• **DESCRIPTION OF THE TASK**
From the first line of the listing below to the line with "z-.005, z+.005, bev=0)", print each line exactly, and nothing more. Leave out the pictures.

+-------+

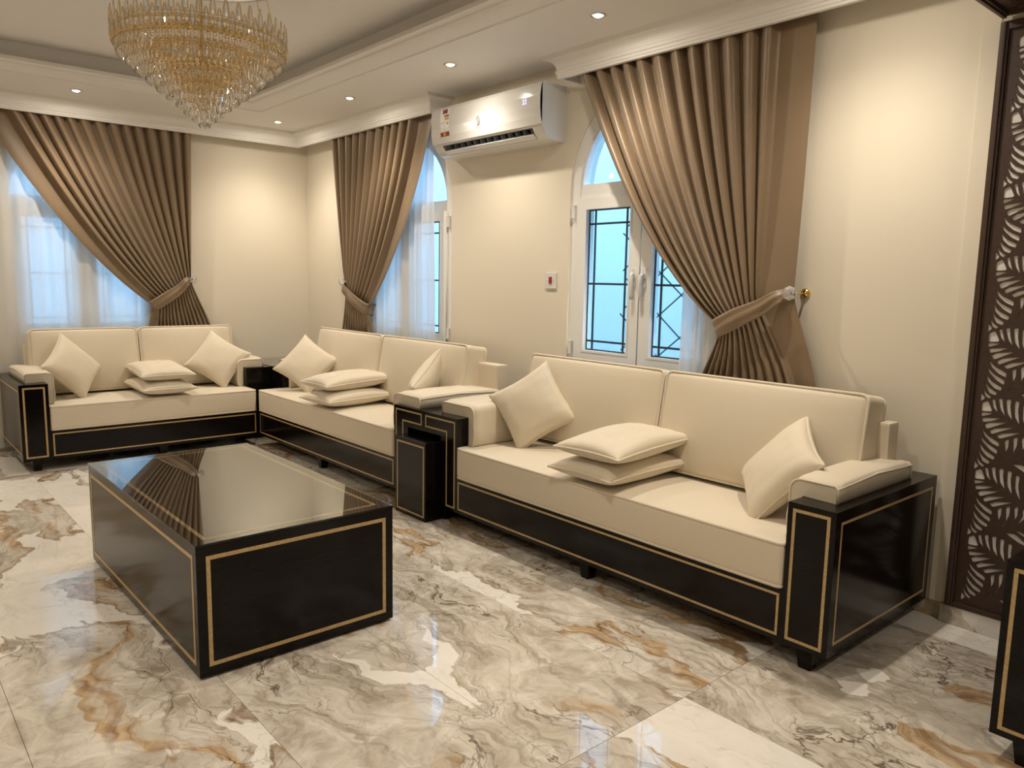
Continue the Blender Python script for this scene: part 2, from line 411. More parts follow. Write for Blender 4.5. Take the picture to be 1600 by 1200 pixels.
# ------------------------------------------------------------------ outside
gw = boxo('garden_wall', m_out, None, 1.9, 2.05, -9, 4.2, -.1, 4.6, bev=0); tag(gw, 'pale boundary wall outside the right hand windows', 'wall')
gw2 = boxo('garden_wall', m_out, None, -8, 1.88, 2.3, 2.45, -.1, 4.6, bev=0); tag(gw2, 'pale boundary wall outside the far left window', 'wall')
gr = boxo('ground', simple('paving', (.5, .5, .48, 1), .9, 0, (20, .1, .003)), None, -9, 2.2, -10, 3, -.4, -.13, bev=0); struct(gr, 'pale paving outside the windows')
tr = empty('trellis', (.55, -3.84, .2)); tag(tr, 'dark green diamond wire trellis outside the nearest window', 'trellis')
for k in range(-9, 10):
    for s in (1, -1):
        pts = []
        for t in range(0, 41):
            a = k*.36 + s*t*.055 ; z = .5 + t*.044
            if -2.1 <= a <= 0: pts.append((0, a, z))
        if len(pts) > 2:
            bm = bmesh.new(); tube(bm, [pts[0], pts[-1]], .0055, 5); bmo('wire', bm, m_wire, tr)
boxo('post', m_wire, tr, -.012, .012, -2.124, -2.10, -.33, 2.1)
for z in (.3, 2.06): boxo('rail', m_wire, tr, -.005, .005, -2.1, 0, z-.005, z+.005, bev=0)

# ------------------------------------------------------------------ windows
def window(name, c, W, label, handles=True):
    g = empty(name); struct(g, label)
    T = lambda o: W @ Matrix.Translation((0, 0, o-.028))
    ring = lambda n, out, inn, t, o, m=m_white: link(n, shape2d(out, [inn], t, T(o)), m, g)
    ring('frame', arch(c, .62, .93, 2.10, .62), arch(c, .55, .985, 2.10, .545), .09, -.030)
    link('transom', shape2d(rect(c-.56, c+.56, 2.035, 2.105), [], .08, T(-.032)), m_white, g)
    link('frame_bead', shape2d(arch(c, .552, 2.105, 2.106, .547), [arch(c, .515, 2.125, 2.10, .525)], .05, T(-.02)), m_white, g)
    link('pane', shape2d(arch(c, .53, 2.11, 2.10, .53), [], .006, T(-.03)), m_pane, g)
    for s in (-1, 1):
        a0, a1 = sorted((c + s*.004, c + s*.552))
        sa = ring('sash', rect(a0, a1, .982, 2.036), rect(a0+.075, a1-.075, 1.035, 1.975), .085, -.012)
        link('bead', shape2d(rect(a0+.074, a1-.074, 1.034, 1.976), [rect(a0+.088, a1-.088, 1.048, 1.962)], .03, T(.018)), m_white, sa)
        link('pane', shape2d(rect(a0+.07, a1-.07, 1.03, 1.98), [], .006, T(-.012)), m_pane, sa)
        b0, b1, z0, z1 = a0+.09, a1-.09, 1.05, 1.96
        for x in (b0+.05, b1-.05): link('glazing_bar', shape2d(rect(x-.0065, x+.0065, z0, z1), [], .006, T(-.004)), m_bar, sa)
        for z in (z0+.06, (z0+z1)/2-.02, z1-.09): link('glazing_bar', shape2d(rect(b0, b1, z-.0065, z+.0065), [], .006, T(-.003)), m_bar, sa)
        link('gasket', shape2d(rect(b0-.002, b1+.002, z0-.002, z1+.002), [rect(b0+.007, b1-.007, z0+.007, z1-.007)], .004, T(.001)), m_bar, sa)
        # lever handle
        ha = c + s*.042; hb = empty('handle', parent=sa)
        bm = bmesh.new(); tube(bm, [W @ Vector((ha, 1.53, .002)), W @ Vector((ha, 1.53, .024))], .014, 10)
        tube(bm, [W @ Vector(p) for p in ((ha, 1.535, .015), (ha, 1.55, .028), (ha-s*.004, 1.535, .036), (ha-s*.008, 1.49, .037), (ha-s*.008, 1.42, .034), (ha-s*.006, 1.395, .030))], .013, 8)
        bmesh.ops.recalc_face_normals(bm, faces=bm.faces)
        bmo('lever', bm, m_plastic, hb, smooth=True)
        link('backplate', shape2d(rect(ha-.014, ha+.014, 1.47, 1.58), [], .012, T(.036)), m_plastic, hb)
        for z in (1.955, 1.06):
            bm = bmesh.new(); tube(bm, [W @ Vector((c+s*.583, z-.035, .004)), W @ Vector((c+s*.583, z+.035, .004))], .013, 8)
            for dz in (-.04, .04): tube(bm, [W @ Vector((c+s*.583, z+dz-.004, .004)), W @ Vector((c+s*.583, z+dz+.004, .004))], .0155, 8)
            bmo('hinge', bm, m_white, sa)
    link('sill_rail', shape2d(rect(c-.56, c+.56, .93, .986), [], .07, T(-.02)), m_white, g)
    return g
window('window_1', W1C, WA, 'arched white window behind the voile on the back wall')
window('window_2', W2C, WB, 'arched white window behind the voile below the air conditioner')
window('window_3', W3C, WB, 'arched white double window beside the nearest curtain')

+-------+

• **PROBLEM SOLUTION**
Continue the Blender Python script for this scene: part 2, from line 411. More parts follow. Write for Blender 4.5. Take the picture to be 1600 by 1200 pixels.
# ------------------------------------------------------------------ outside
gw = boxo('garden_wall', m_out, None, 1.9, 2.05, -9, 4.2, -.1, 4.6, bev=0); tag(gw, 'pale boundary wall outside the right hand windows', 'wall')
gw2 = boxo('garden_wall', m_out, None, -8, 1.88, 2.3, 2.45, -.1, 4.6, bev=0); tag(gw2, 'pale boundary wall outside the far left window', 'wall')
gr = boxo('ground', simple('paving', (.5, .5, .48, 1), .9, 0, (20, .1, .003)), None, -9, 2.2, -10, 3, -.4, -.13, bev=0); struct(gr, 'pale paving outside the windows')
tr = empty('trellis', (.55, -3.84, .2)); tag(tr, 'dark green diamond wire trellis outside the nearest window', 'trellis')
for k in range(-9, 10):
    for s in (1, -1):
        pts = []
        for t in range(0, 41):
            a = k*.36 + s*t*.055 ; z = .5 + t*.044
            if -2.1 <= a <= 0: pts.append((0, a, z))
        if len(pts) > 2:
            bm = bmesh.new(); tube(bm, [pts[0], pts[-1]], .0055, 5); bmo('wire', bm, m_wire, tr)
boxo('post', m_wire, tr, -.012, .012, -2.124, -2.10, -.33, 2.1)
for z in (.3, 2.06): boxo('rail', m_wire, tr, -.005, .005, -2.1, 0, z-.005, z+.005, bev=0)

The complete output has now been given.